Thesis: Both these people are bad.

For the longest time, I resisted judging people. A couple of years ago, I would have said there is more nuance to this — maybe they had reasons for why they acted a certain way.

The Rationalization Problem

Here is my mental model:

Here, F represents the force (e.g., the wife might have unmet needs; the boss might have stress from leadership), P is the person/actor (the wife/boss), A is the action they took (cheating / being rude to employees), and ~ represents hurting someone — in this case, P1.

If you talked to the wife or the boss, they would both give you reasons for what they did. The wife has unmet needs and hence cheated. The boss has pressure from leadership and hence was rude. In both cases, they had clear reasons for why they acted a certain way. So are they wrong after all?

Claim 1: The existence of a reason does not justify the action.

This is where intellectually minded people go wrong. We try to stand in their shoes, steelman their behaviour: “Oh yes, they had their reasons.”

But humans are rationalization machines. They are remarkably good at giving reasons for why they acted a certain way, and — very conveniently — their reasoning always lands on the action they already took. This is called motivated reasoning: reasoning with the intention of arriving at a predetermined conclusion. Moreover, for any action, there is always a reason, so there is always a “why.” That alone does not mean the action was correct or that the person is good. Hence: I don’t care about the why.

The Fork: Alternative Actions Always Exist

If you think more carefully, the actor almost always has the option to act differently.

Given the same force F, there are two pathways leading to actions A1 and A2 — one in which person P1 is hurt (~P1) and another in which P1 is not affected (!~P1).

Claim 2: Good people choose the path that does not cause harm. Bad people choose the path that does.

This is the simple but elegant truth. We have seen it in every movie — a villain is someone who hurts others; a good person does not. Unlike the movies, it is not that hard, in my opinion, to be good.

Note: this claim assumes that a non-harmful alternative action exists. I am not talking about tragic dilemmas where every available option causes harm to someone. I am talking about everyday choices where a harmless path clearly exists and the person chooses the harmful one anyway.

Weaker Claim (Conjecture): The path that hurts others is often the easier one. I don’t have hard evidence for this, but in our running examples: it is far easier for the boss to lash out than to manage his stress; it is much harder for the wife to have an honest conversation with her partner about her unmet needs.

Consistency as the True Test

Claim 3: A bad person is someone who consistently hurts people across various parts of their life.

Do not let the argument “he’s a murderer but also a good father” sway you. If you are consistently hurting people in your life, you are a bad person. You do not need to be harmful to everyone to qualify — a pattern of harm towards a group of people or a pattern of harm across time is enough. Being kind to your own offspring does not make you a good person — it might make you a good parent. And if you are doing it consistently (in expectation), you are definitively a bad person.
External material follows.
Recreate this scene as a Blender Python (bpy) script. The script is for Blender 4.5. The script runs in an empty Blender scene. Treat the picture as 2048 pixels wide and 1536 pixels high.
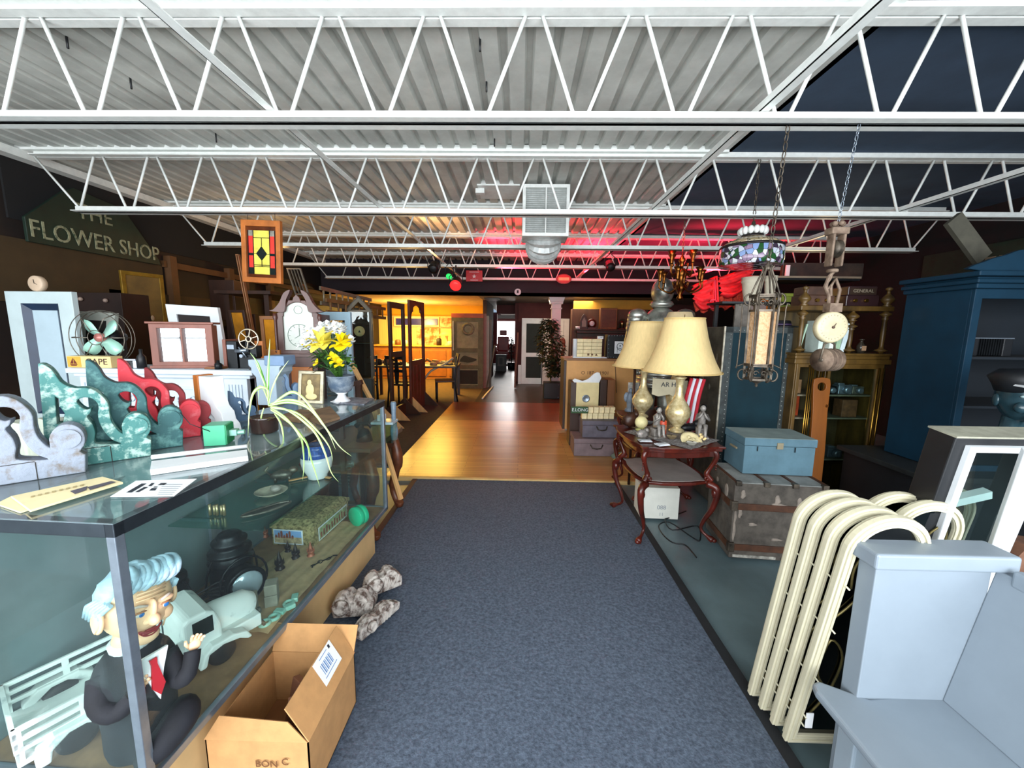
import bpy, math, random
from mathutils import Matrix, Vector
PI=math.pi; R=math.radians; random.seed(7)
C=bpy.context.scene; COL=C.collection
# ---------------------------------------------------------------- camera
F=780.; H=1.55
yc=Vector((16/F,108/F,-1)).normalized()
xc=Vector((1,-.015,0)); xc.z=-(xc.x*yc.x+xc.y*yc.y)/yc.z; xc.normalize()
zc=xc.cross(yc)
RW=Matrix((xc,yc,zc))                       # world = RW @ camera
cd=bpy.data.cameras.new('camera'); cam=bpy.data.objects.new('camera',cd); COL.objects.link(cam)
cd.sensor_width=36; cd.lens=36*F/2048; cd.clip_start=.02; cd.clip_end=200
cam.matrix_world=Matrix.Translation((0,0,H))@RW.to_4x4(); C.camera=cam
def ray(x,y): return RW@Vector(((x-1024)/F,(768-y)/F,-1))
def P(x,y,Y): d=ray(x,y); return d*(Y/d.y)+Vector((0,0,H))     # a pixel of the photo at depth Y
def G(x,y,z=0): d=ray(x,y); return d*((z-H)/d.z)+Vector((0,0,H)) # on the level z
def XP(x,y,X): d=ray(x,y); return d*(X/d.x)+Vector((0,0,H))    # on the plane x=X
def bb(x0,y0,x1,y1,Y):                      # centre x, foot z, width, height of a box seen at depth Y
    ym=(y0+y1)/2; a=P(x0,ym,Y); b=P(x1,ym,Y); t=P((x0+x1)/2,y0,Y); u=P((x0+x1)/2,y1,Y)
    return (a.x+b.x)/2,u.z,b.x-a.x,t.z-u.z
# ---------------------------------------------------------------- light and exposure
def hexc(h):
    h=h.lstrip('#'); o=[]
    for i in (0,2,4):
        c=int(h[i:i+2],16)/255; o.append(c/12.92 if c<=.04045 else ((c+.055)/1.055)**2.4)
    return tuple(o)+(1,)
vs=C.view_settings; vs.view_transform='Standard'; vs.look='None'; vs.gamma=1; vs.use_curve_mapping=False
vs.exposure=0.0
w=bpy.data.worlds.new('world'); C.world=w; w.use_nodes=True
w.node_tree.nodes['Background'].inputs[0].default_value=(.55,.75,1,1)
w.node_tree.nodes['Background'].inputs[1].default_value=.6
def light(name,kind,loc,power,color,target=None,size=.1,sy=None,spot=None,blend=.5):
    d=bpy.data.lights.new(name,kind); o=bpy.data.objects.new(name,d); COL.objects.link(o)
    o.location=loc; d.energy=power; d.color=color
    if kind=='AREA':
        d.size=size
        if sy: d.shape='RECTANGLE'; d.size_y=sy
    else: d.shadow_soft_size=size
    if kind=='SPOT': d.spot_size=spot; d.spot_blend=blend
    if target is not None: o.rotation_euler=(Vector(target)-Vector(loc)).to_track_quat('-Z','Y').to_euler()
    return o
light('daylight_shopfront','AREA',(-.6,-1.5,1.75),760,(.93,.97,1),(-.6,4,2.7),8.6,2.5)
light('red_spot','SPOT',(-.3,6.9,2.4),300,(1,.02,.05),(.1,7.0,3.1),.05,spot=R(140))
light('red_spot','SPOT',(1.3,7.4,2.5),220,(1,.02,.05),(1.5,7.4,3.1),.05,spot=R(140))
light('red_spot_right','SPOT',(3.2,6.9,2.3),420,(1,.02,.04),(3.3,7.0,3.1),.06,spot=R(145))
light('red_spot_curtain','SPOT',(1.2,3.6,2.5),150,(1,.03,.03),(2.0,4.15,2.15),.05,spot=R(45))
light('amber_spot','SPOT',(-1.6,5.6,2.4),90,(1,.5,.2),(-.9,5.9,3.1),.05,spot=R(90))
light('yellow_room_lamp','AREA',(-2.9,10.6,2.28),330,(1,.62,.12),(-2.9,10.6,0),2.2,1.6)
light('yellow_room_lamp','POINT',(-3.2,11.6,1.7),130,(1,.66,.2),size=.15)
light('back_aisle_lamp','AREA',(1.2,9.9,2.28),40,(1,.8,.6),(1.2,9.9,0),1.2,.6)
light('far_window_daylight','AREA',(-.45,19.5,1.6),160,(1,.97,.95),(-.45,0,.9),1.6,1.4)
light('ceiling_lamp','POINT',(-3.4,5.6,2.5),12,(1,.55,.2),size=.12)
light('ceiling_lamp','POINT',(3.6,4.9,2.4),7,(1,.75,.45),size=.12)
# ---------------------------------------------------------------- materials
MT={}
def mat(name,col,rough=.6,metal=0,var=.12,sc=6,bump=0,col2=None,cut=None,emis=0,grain=None,spec=.5,coat=0,alpha=1):
    if name in MT: return MT[name]
    m=bpy.data.materials.new(name); m.use_nodes=True; nt=m.node_tree; N=nt.nodes; L=nt.links
    b=N['Principled BSDF']; c=hexc(col); b.inputs['Roughness'].default_value=rough; b.inputs['Metallic'].default_value=metal
    b.inputs['Specular IOR Level'].default_value=spec; b.inputs['Coat Weight'].default_value=coat
    if emis: b.inputs['Emission Color'].default_value=c; b.inputs['Emission Strength'].default_value=emis
    tc=N.new('ShaderNodeTexCoord'); mp=N.new('ShaderNodeMapping'); L.new(tc.outputs['Object'],mp.inputs[0])
    if grain: mp.inputs['Scale'].default_value=grain
    n=N.new('ShaderNodeTexNoise'); n.inputs['Scale'].default_value=sc; n.inputs['Detail'].default_value=6; n.inputs['Roughness'].default_value=.62
    L.new(mp.outputs[0],n.inputs['Vector'])
    r=N.new('ShaderNodeValToRGB'); L.new(n.outputs[0],r.inputs[0])
    k=hexc(col2) if col2 else tuple(x*(1-var*1.6) for x in c[:3])+(1,)
    k2=c if col2 else tuple(min(1,x*(1+var)) for x in c[:3])+(1,)
    p0,p1=cut if cut else (.32,.68)
    r.color_ramp.elements[0].position=p0; r.color_ramp.elements[0].color=k
    r.color_ramp.elements[1].position=p1; r.color_ramp.elements[1].color=k2
    L.new(r.outputs[0],b.inputs['Base Color'])
    if bump:
        bp=N.new('ShaderNodeBump'); bp.inputs['Strength'].default_value=bump; bp.inputs['Distance'].default_value=.01
        L.new(n.outputs[0],bp.inputs['Height']); L.new(bp.outputs[0],b.inputs['Normal'])
    MT[name]=m; return m
def glass(name,tint='#e8f2f0',refl=1.0,rough=.02,ior=1.5,dirt_sheen=0):
    if name in MT: return MT[name]
    m=bpy.data.materials.new(name); m.use_nodes=True; nt=m.node_tree; N=nt.nodes; L=nt.links
    N.remove(N['Principled BSDF']); o=N['Material Output']
    t=N.new('ShaderNodeBsdfTransparent'); t.inputs[0].default_value=hexc(tint)
    g=N.new('ShaderNodeBsdfGlossy'); g.inputs['Roughness'].default_value=rough; g.inputs[0].default_value=(refl,refl,refl,1)
    f=N.new('ShaderNodeFresnel'); gm=N.new('ShaderNodeNewGeometry'); mr_=N.new('ShaderNodeMapRange'); mr_.inputs[3].default_value=ior; mr_.inputs[4].default_value=1/ior; L.new(gm.outputs['Backfacing'],mr_.inputs[0]); L.new(mr_.outputs[0],f.inputs[0])
    mx=N.new('ShaderNodeMixShader'); L.new(f.outputs[0],mx.inputs[0]); L.new(t.outputs[0],mx.inputs[1]); L.new(g.outputs[0],mx.inputs[2])
    last=mx
    if dirt_sheen:
        d=N.new('ShaderNodeBsdfDiffuse'); d.inputs[0].default_value=(.55,.62,.66,1)  # pale film: dirt on the panes, painted reflection sheen on the top glass
        n=N.new('ShaderNodeTexNoise'); n.inputs['Scale'].default_value=3; n.inputs['Detail'].default_value=5
        r=N.new('ShaderNodeMapRange'); r.inputs[1].default_value=.3; r.inputs[2].default_value=.8; r.inputs[3].default_value=dirt_sheen*.2; r.inputs[4].default_value=dirt_sheen
        L.new(n.outputs[0],r.inputs[0]); m2=N.new('ShaderNodeMixShader'); L.new(r.outputs[0],m2.inputs[0]); L.new(mx.outputs[0],m2.inputs[1]); L.new(d.outputs[0],m2.inputs[2]); last=m2
    L.new(last.outputs[0],o.inputs[0]); MT[name]=m; return m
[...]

Three Variants of Awareness

A natural question: do bad people realize they are hurting others when they act?

There are three distinct variants:

Variant 1: The thought occurs and they suppress it. This is probably the most common case. They do register, at some level, that this will hurt someone. But the discomfort of that awareness gets quickly overridden by what they want. The rationalization machine kicks in fast — “they’ll get over it,” “I deserve this,” “it’s not that serious” — and the moment of awareness gets buried before it can actually land. The thought occurred but was never really felt.

Variant 2: The thought occurs and they are genuinely indifferent. They know it will hurt someone. They don’t suppress it — they just don’t weight it heavily. Other people’s pain is registered as information but does not create any real friction in their decision-making. They are not fighting something down; they are just genuinely unbothered.
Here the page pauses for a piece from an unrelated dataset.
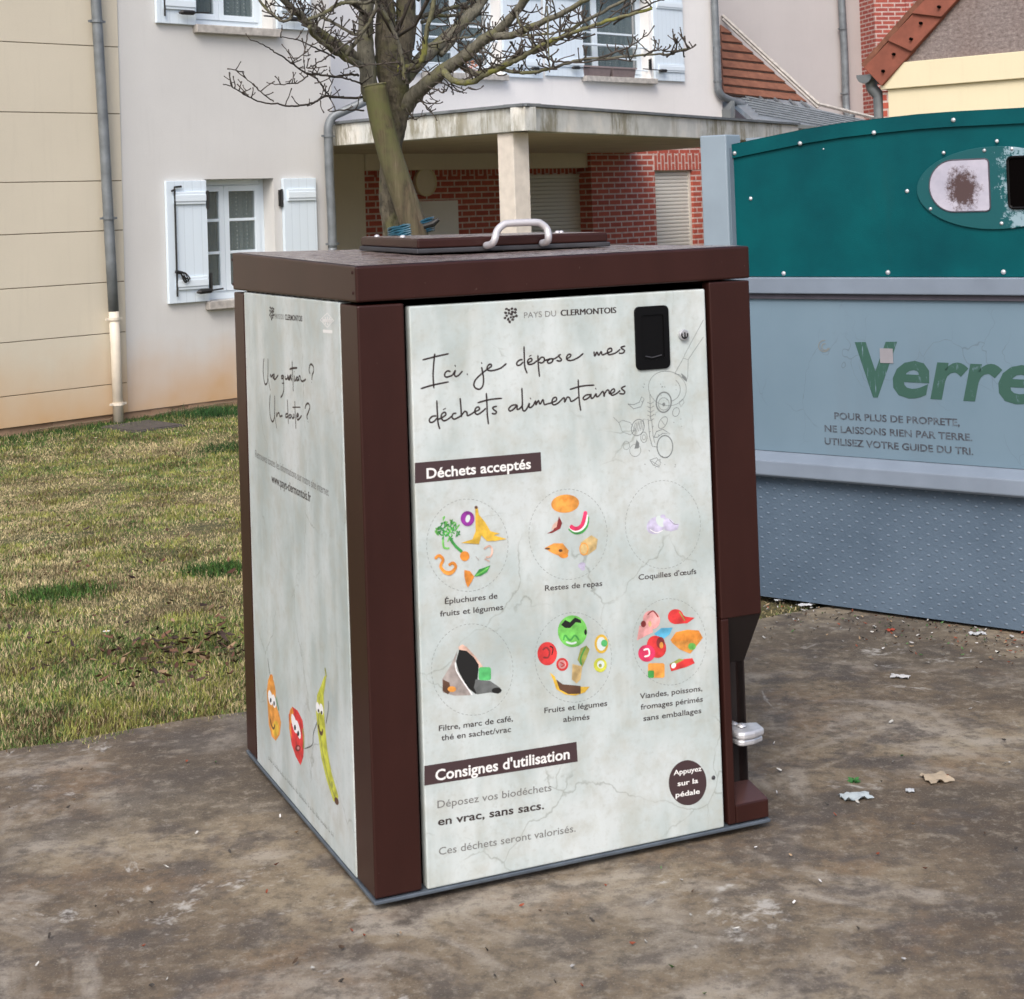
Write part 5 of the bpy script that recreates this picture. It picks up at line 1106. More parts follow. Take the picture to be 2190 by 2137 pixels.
em = MB(); emblem(em, g1(316, 240), 0.0165, s1n, 1.5); em.build('emblem', M['ink'], side)
tx = MB(); put_text(tx, 'PAYS DU', g1(342, 283), g1(405, 288), 0.013, s1n); tx.build('lettering', M['ink_grey'], side)
tx = MB(); put_text(tx, 'CLERMONTOIS', g1(415, 290), g1(543, 303), 0.0135, s1n, 0.02); tx.build('lettering', M['ink'], side)
tx = MB(); put_text(tx, 'Retrouvez toutes les informations sur notre site internet', g1(196, 1308), g1(738, 1598), 0.021, s1n); tx.build('lettering', M['ink_grey'], side)
tx = MB(); put_text(tx, 'www.pays-clermontois.fr', g1(315, 1492), g1(606, 1640), 0.023, s1n, 0.014); tx.build('lettering', M['ink'], side)
tx = MB(); random.seed(77); t_ = 0.0          # a worn, unreadable line of small print
while t_ < 1:
    d_ = random.uniform(0.008, 0.02); a_ = g2(200 + 325 * t_, 1118 + 390 * t_); b_ = g2(200 + 325 * min(1, t_ + d_), 1118 + 390 * min(1, t_ + d_)); hgt = random.uniform(0.007, 0.013)
    stroke(tx, [a_, (a_[0], a_[1] + hgt)], 0.0022, s1n, False); stroke(tx, [(a_[0], a_[1] + 0.003), (b_[0], b_[1] + 0.003)], 0.0022, s1n, False); t_ += d_ * random.choice((1.3, 1.4, 2.3))
tx.build('small_print', M['ink_lt'], side)
dm = MB(); cc = [g1(*p) for p in ((672, 292), (727, 238), (778, 298), (727, 352))]
mid = (sum(p[0] for p in cc) / 4, sum(p[1] for p in cc) / 4); inn = [(mid[0] + (p[0] - mid[0]) * 0.86, mid[1] + (p[1] - mid[1]) * 0.86) for p in cc]
for i in range(4): j = (i + 1) % 4; dm.poly([s1n(cc[i]), s1n(cc[j]), s1n(inn[j]), s1n(inn[i])])
for xa_, ya_, xb_2, yb_2 in ((695, 280, 697, 312), (712, 270, 714, 325), (728, 268, 730, 330), (745, 275, 747, 325), (760, 288, 762, 312), (690, 296, 765, 302), (695, 374, 765, 380)): stroke(dm, [g1(xa_, ya_), g1(xb_2, yb_2)], 0.007, s1n, False)
dm.build('diamond_emblem', M['ink_white'], side)
def picto2(shapes, name='pictogram'):
    cols = []; mb = MB()
    for i, (kind, col, *a) in enumerate(shapes):
        if col not in cols: cols.append(col)
        mb.mi = cols.index(col); to = lambda p, q=y1_ - 0.00003 * i: (q, -p[0], p[1])
        if kind == 'e': mb.poly([to(g2(*p)) for p in ell(*a)])
        elif kind == 'p': mb.poly([to(g2(*p)) for p in a[0]])
        else: P = smooth_path([Vector((*g2(*p), 0)) for p in a[0]], 5); stroke(mb, [(q.x, q.y) for q in P], a[1], to)
    return mb.build(name, [M['p_' + c] for c in cols], side)
picto2([('s', 'grey', [(195, 605), (200, 650), (207, 690)], 0.004), ('p', 'bun', [(208, 690), (225, 720), (235, 770), (232, 830), (250, 880), (262, 930), (255, 990), (235, 1022), (215, 1000), (200, 940), (195, 850), (190, 770), (197, 715)]), ('e', 'orange', 212, 705, 9, 18), ('e', 'banana', 235, 960, 16, 40), ('e', 'white', 208, 805, 10, 38, -8), ('e', 'white', 226, 822, 9, 34, -8), ('e', 'black', 210, 818, 4, 12), ('e', 'black', 227, 834, 4, 12), ('s', 'brownp', [(207, 910), (215, 945), (225, 960), (232, 940)], 0.006), ('s', 'green', [(236, 800), (247, 850), (252, 870)], 0.005)])
picto2([('p', 'red', [(318, 850), (345, 870), (370, 920), (378, 1000), (374, 1100), (360, 1145), (335, 1100), (315, 1040), (303, 960), (300, 890)]), ('p', 'orange', [(305, 870), (318, 850), (325, 880), (312, 940), (315, 1020), (303, 960)]), ('e', 'white', 328, 935, 11, 50, -12), ('e', 'white', 347, 965, 10, 48, -12), ('e', 'black', 332, 955, 5, 14), ('e', 'black', 348, 985, 5, 14), ('e', 'dred', 347, 1058, 14, 16), ('e', 'pink', 348, 1058, 6, 8), ('s', 'olive', [(372, 960), (376, 1030), (374, 1060)], 0.008), ('s', 'grey', [(380, 1060), (395, 1058)], 0.003)])
picto2([('p', 'lime', [(478, 700), (490, 690), (484, 740), (476, 790), (478, 880), (484, 960), (495, 1070), (515, 1180), (550, 1300), (545, 1335), (525, 1325), (490, 1215), (465, 1110), (448, 990), (438, 880), (443, 790), (462, 745)]), ('s', 'olive', [(482, 655), (490, 700)], 0.014), ('s', 'olive', [(455, 800), (450, 900), (468, 1060), (500, 1210), (535, 1310)], 0.006), ('e', 'brownp', 541, 1325, 10, 20, -15), ('e', 'white', 447, 855, 9, 28, -8), ('e', 'white', 465, 862, 9, 28, -8), ('e', 'black', 450, 870, 4, 9), ('e', 'black', 466, 880, 4, 9), ('s', 'brownp', [(448, 940), (457, 975), (467, 985), (472, 965)], 0.009), ('e', 'olive', 518, 1245, 5, 20), ('s', 'grey', [(488, 935), (500, 860), (500, 820)], 0.003), ('s', 'grey', [(445, 925), (425, 985), (420, 1040), (390, 1058)], 0.003)])

# lid on the cap
LF = [QF.fz(*p, H) for p in ((780, 538), (890.7, 544.6), (1293.5, 525))]
lx0, ly0 = LF[1]; lx1 = LF[2][0]; ly0 = (LF[1][1] + LF[2][1]) / 2; lyb = LF[0][1]; lxb = LF[0][0]
lx0 = (lx0 + lxb) / 2 ; lyb = max(lyb, ly0 + 0.35)
zl0 = max(ztop(lx0, ly0), ztop(lx1, ly0)) - 0.002
lid = MB(); sh_ = 0.013
def slab(mb, x0, x1, y0, y1, za, zb): mb.hexa([(x0, y0, za + ztop(x0, y0)), (x1, y0, za + ztop(x1, y0)), (x1, y1, za + ztop(x1, y1)), (x0, y1, za + ztop(x0, y1)), (x0, y0, zb + ztop(x0, y0)), (x1, y0, zb + ztop(x1, y0)), (x1, y1, zb + ztop(x1, y1)), (x0, y1, zb + ztop(x0, y1))])
slab(lid, lx0, lx1, ly0, lyb, 0.014, 0.038); lido = lid.build('lid', M['brown'], fb_, bevel=0.005, seg=3)
q = MB(); slab(q, lx0 + .004, lx1 - .004, ly0 + .004, lyb - .004, 0.0384, 0.0392); q.build('lid_dirt_sky_sheen', M['browntop'], lido)  # lid top in the same dirt with painted sky reflection
q = MB(); slab(q, lx0 - 0.004, lx1 + 0.006, ly0 - 0.003, lyb + 0.003, 0.002, 0.0137); q.build('rubber_seal', M['rubber'], lido, bevel=0.003)
for x, y in ((lx0 + 0.03, lyb - 0.05), (lx0 + 0.04, ly0 + 0.22), (lx1 - 0.05, ly0 + 0.2), (lx1 - 0.03, ly0 + 0.22)):
    s = MB(); s.dome((x, y, ztop(x, y) + 0.0388), (0, 0, 1), 0.0075, 0.8); s.build('bolt', M['alu'], lido, smooth=True)
hA, hB = QF.fy(1043, 527, ly0 - 0.012), QF.fy(1160, 520, ly0 - 0.012)
zA0 = ztop(hA[0], ly0) + 0.004; zH = QF.fy(1110, 477, ly0 - 0.03)[1]
xa, xb2 = hA[0] - 0.002, hB[0] + 0.002; yh_ = ly0 - 0.010
hpth = [(xa, yh_ + 0.004, zA0 + 0.012), (xa + 0.002, yh_ - 0.028, zA0 + 0.016), (xa + 0.006, yh_ - 0.040, zA0 + 0.028), (xa + 0.016, yh_ - 0.032, zH - 0.018), (xa + 0.034, yh_ - 0.028, zH - 0.004), (xa + 0.052, yh_ - 0.027, zH)]
hpth += [(xb2 - 0.034, yh_ - 0.027, zH), (xb2 - 0.016, yh_ - 0.028, zH - 0.004), (xb2 - 0.002, yh_ - 0.032, zH - 0.018), (xb2 - 0.002, yh_ - 0.040, zA0 + 0.028), (xb2 - 0.001, yh_ - 0.028, zA0 + 0.016), (xb2, yh_ + 0.004, zA0 + 0.012)]
q = MB(); q.tube(smooth_path(hpth, 4), 0.0092, 12); q.build('handle', M['alu'], lido, smooth=True)

# ================================================================== TREE, STAKE, TIE
TY = 7.25
z2 = lambda x, y: (480 + x * 0.5126, y * 0.5126)
zl5 = lambda x, y: (480 + x * 0.205, y * 0.205)
zr4 = lambda x, y: (840 + x * 0.205, y * 0.205)
PXM = TY / FX
def path3(pts, fn, y0, y1, w0, w1):
    n = len(pts); P = []; R = []
    for i, p in enumerate(pts):
        t = i / (n - 1); px, py = fn(*p[:2]); y = TY + y0 + (y1 - y0) * t
        P.append(at_depth(px, py, y)); R.append((w0 + (w1 - w0) * t) * 0.5 * PXM)
    sp = smooth_path(P, 5); m_ = len(sp); Rs = [np.interp(i / (m_ - 1) * (n - 1), range(n), R) for i in range(m_)]
    return sp, [float(r) for r in Rs]
tbase = at_depth(*z2(690, 850), TY); gz0 = lawn_z(tbase.x, TY)
tree = empty('tree', loc=(tbase.x, tbase.y, gz0)); tag(tree, 'bare mossy tree with knobbly branches behind the food waste bin', 'tree')
TL = Vector((tbase.x, tbase.y, gz0))
def tloc(P): return [p - TL for p in P]
tr = MB()
pts = [(705, 2600), (705, 1800), (702, 1200), (705, 960), (695, 850), (692, 700), (708, 560), (722, 450), (712, 360), (690, 260), (680, 160), (674, 60), (668, -100)]
ww = [62, 54, 50, 48, 47, 46, 46, 50, 64, 62, 48, 38, 28]
P = [at_depth(*z2(*p), TY) for p in pts]; P[0].z = gz0 - 0.05
sp = smooth_path(P, 16); R = [float(np.interp(i / (len(sp) - 1) * (len(pts) - 1), range(len(pts)), ww)) * 0.5 * PXM for i in range(len(sp))]
R[0] *= 1.3
tr.tube(tloc(sp), R, 44)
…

Variant 3: The thought never occurs at all. These are people so thoroughly self-referential that others’ inner lives don’t enter the picture. Not suppression, not indifference — just a genuine absence of that register. They are not cruel exactly; they are just operating in a world where other people’s experiences are not quite real to them.

From the perspective of the person getting hurt, all three variants are identical. But variants 2 and 3 are, in my view, considerably worse.

Edge Case: Unintentional Harm

What if someone unknowingly gets hurt by our actions?

There is a distinction to be made here: how is the actor supposed to know if someone would get hurt? In practice, given a situation, this is often very clear. A wife cannot credibly claim that she could not guess her husband would be hurt by her cheating — that is not unintentional harm, that is Variant 3 (the thought never occurring). On the other hand, I can reasonably claim that I did not know your hand was in the door when I closed it. The latter is the true case of unknowing harm.

For these genuine cases, the difference is revealing. A good person would feel sorry — and honestly, this is the most beautiful thing to see. A bad person, as usual, will be indifferent, and will even explain to you why it was unavoidable collateral damage.

Conclusion

Make sure you observe consistent behaviour before you judge someone. But don’t listen to someone’s rationale when they are hurting people — they always have one, and you could construct one yourself. The harder fact to accept is this: there are bad people, there are good people, and bad people hurt others. I don’t care why. They just do. Don’t overthink why they are hurting you.